All lines holding the string "script" are to be shown.

+++ RECORDS FOR THIS TASK +++

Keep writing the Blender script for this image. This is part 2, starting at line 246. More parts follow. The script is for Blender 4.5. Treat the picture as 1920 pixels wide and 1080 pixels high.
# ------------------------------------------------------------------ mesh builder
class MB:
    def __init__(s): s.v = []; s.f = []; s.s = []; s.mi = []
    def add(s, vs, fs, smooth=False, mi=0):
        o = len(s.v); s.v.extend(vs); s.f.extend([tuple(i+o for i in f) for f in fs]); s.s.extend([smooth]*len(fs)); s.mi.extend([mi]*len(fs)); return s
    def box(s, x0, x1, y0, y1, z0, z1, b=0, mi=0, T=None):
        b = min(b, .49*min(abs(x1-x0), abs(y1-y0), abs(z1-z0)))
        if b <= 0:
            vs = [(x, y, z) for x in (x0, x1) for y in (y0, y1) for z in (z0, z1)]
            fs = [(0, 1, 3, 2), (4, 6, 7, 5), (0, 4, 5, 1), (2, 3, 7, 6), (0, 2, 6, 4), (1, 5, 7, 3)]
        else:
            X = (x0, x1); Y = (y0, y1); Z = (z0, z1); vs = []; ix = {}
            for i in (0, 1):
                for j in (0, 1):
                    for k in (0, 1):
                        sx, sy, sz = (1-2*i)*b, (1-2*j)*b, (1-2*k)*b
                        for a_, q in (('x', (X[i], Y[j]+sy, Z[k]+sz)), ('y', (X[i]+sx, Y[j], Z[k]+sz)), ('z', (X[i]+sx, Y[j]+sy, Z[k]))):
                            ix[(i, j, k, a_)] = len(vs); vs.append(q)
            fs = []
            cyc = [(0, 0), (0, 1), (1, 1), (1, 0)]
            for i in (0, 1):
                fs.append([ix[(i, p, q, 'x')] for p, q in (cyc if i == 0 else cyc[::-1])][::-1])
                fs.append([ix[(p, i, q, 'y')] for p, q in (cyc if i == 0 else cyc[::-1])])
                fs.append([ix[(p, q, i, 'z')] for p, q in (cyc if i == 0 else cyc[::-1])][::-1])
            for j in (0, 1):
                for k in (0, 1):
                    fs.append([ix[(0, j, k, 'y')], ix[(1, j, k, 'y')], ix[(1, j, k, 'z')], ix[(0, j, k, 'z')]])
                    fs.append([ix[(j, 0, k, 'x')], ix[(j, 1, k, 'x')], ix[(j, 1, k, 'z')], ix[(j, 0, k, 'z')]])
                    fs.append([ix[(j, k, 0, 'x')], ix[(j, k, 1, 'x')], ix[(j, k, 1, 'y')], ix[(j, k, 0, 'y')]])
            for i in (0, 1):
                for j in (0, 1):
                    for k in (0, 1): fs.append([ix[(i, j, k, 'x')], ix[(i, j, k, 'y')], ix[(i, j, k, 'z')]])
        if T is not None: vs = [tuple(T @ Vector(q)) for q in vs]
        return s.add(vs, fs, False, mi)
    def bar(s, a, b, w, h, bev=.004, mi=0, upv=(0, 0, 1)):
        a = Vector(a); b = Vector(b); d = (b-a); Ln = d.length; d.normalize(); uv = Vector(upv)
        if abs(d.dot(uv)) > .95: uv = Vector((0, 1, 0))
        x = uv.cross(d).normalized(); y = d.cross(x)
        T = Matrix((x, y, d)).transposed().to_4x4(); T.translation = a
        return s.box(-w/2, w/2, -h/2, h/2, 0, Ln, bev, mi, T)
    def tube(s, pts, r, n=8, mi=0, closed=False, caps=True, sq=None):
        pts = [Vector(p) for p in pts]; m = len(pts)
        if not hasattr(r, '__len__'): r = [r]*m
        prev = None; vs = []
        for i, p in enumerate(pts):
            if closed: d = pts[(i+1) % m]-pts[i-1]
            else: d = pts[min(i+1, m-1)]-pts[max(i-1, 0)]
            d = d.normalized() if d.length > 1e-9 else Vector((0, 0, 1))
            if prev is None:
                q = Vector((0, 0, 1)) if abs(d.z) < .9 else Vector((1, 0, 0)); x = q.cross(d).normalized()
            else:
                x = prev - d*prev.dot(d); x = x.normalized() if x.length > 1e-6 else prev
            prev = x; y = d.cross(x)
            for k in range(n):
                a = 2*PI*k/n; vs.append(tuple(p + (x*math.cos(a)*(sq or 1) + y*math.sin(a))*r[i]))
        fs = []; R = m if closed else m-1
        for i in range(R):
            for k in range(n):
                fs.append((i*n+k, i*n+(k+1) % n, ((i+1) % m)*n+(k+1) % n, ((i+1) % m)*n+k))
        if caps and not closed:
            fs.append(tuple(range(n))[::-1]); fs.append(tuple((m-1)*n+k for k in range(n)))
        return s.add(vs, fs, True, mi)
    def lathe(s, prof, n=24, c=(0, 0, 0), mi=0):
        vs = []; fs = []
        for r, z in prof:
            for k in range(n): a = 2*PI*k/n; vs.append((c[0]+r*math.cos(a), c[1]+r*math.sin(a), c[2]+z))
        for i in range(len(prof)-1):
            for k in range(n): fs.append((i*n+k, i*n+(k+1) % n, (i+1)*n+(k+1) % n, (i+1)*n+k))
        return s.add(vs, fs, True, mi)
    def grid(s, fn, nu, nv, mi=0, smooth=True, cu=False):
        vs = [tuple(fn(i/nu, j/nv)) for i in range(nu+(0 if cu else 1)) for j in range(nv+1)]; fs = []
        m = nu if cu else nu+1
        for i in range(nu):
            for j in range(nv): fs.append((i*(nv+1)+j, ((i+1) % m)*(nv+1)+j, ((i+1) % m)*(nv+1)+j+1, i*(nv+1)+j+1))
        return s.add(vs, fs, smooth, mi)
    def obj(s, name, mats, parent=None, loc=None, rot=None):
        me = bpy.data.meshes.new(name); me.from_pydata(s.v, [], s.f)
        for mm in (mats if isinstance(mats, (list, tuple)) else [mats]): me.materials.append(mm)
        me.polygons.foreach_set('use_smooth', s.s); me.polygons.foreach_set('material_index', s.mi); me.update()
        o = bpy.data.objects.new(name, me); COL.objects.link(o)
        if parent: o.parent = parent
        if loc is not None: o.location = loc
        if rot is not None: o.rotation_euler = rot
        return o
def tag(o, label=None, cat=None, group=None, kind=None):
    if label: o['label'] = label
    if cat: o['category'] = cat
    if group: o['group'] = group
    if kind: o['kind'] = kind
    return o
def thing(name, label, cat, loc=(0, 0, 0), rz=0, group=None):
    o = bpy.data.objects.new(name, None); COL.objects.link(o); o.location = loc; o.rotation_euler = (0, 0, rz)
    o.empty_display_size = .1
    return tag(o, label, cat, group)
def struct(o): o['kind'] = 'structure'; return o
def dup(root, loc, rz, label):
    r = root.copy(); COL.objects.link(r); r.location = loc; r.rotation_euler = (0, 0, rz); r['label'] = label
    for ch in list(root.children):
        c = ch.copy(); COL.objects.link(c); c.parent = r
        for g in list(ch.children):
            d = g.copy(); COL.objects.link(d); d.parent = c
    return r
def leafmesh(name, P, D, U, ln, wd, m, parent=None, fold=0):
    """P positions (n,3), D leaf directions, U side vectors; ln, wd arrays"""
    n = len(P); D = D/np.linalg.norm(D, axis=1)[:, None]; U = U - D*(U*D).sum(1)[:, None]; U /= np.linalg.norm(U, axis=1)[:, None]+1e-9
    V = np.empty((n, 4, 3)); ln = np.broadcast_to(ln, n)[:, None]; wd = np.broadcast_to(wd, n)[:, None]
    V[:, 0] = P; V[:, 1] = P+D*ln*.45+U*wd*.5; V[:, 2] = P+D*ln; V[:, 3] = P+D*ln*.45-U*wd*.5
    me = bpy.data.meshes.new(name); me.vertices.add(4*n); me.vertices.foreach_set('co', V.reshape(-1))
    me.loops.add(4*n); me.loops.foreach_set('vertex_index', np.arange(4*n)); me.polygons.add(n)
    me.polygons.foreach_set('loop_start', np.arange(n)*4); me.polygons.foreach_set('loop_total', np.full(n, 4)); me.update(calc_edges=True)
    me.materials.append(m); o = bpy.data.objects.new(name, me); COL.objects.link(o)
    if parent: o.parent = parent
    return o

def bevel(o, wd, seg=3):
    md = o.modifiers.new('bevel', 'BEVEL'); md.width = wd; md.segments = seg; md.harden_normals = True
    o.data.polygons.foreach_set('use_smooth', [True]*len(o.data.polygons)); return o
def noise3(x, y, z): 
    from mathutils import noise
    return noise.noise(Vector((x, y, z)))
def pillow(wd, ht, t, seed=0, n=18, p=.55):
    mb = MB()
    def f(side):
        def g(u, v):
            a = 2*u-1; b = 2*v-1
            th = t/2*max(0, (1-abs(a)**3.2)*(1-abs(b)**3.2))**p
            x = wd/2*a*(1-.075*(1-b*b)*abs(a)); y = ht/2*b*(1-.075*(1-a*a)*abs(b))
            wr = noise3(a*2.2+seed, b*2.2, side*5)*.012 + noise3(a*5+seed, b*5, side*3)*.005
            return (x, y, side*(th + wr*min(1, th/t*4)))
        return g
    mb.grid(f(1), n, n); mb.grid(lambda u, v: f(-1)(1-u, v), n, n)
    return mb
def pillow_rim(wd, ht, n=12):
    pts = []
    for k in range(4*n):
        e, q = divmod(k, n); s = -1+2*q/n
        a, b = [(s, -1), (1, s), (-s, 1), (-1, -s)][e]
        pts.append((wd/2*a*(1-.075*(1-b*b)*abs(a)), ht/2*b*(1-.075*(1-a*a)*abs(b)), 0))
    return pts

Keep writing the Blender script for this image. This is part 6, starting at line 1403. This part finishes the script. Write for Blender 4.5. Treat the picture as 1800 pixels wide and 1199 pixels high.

+++

> **TASK OUTPUT**:
Keep writing the Blender script for this image. This is part 2, starting at line 246. More parts follow. The script is for Blender 4.5. Treat the picture as 1920 pixels wide and 1080 pixels high.
Keep writing the Blender script for this image. This is part 6, starting at line 1403. This part finishes the script. Write for Blender 4.5. Treat the picture as 1800 pixels wide and 1199 pixels high.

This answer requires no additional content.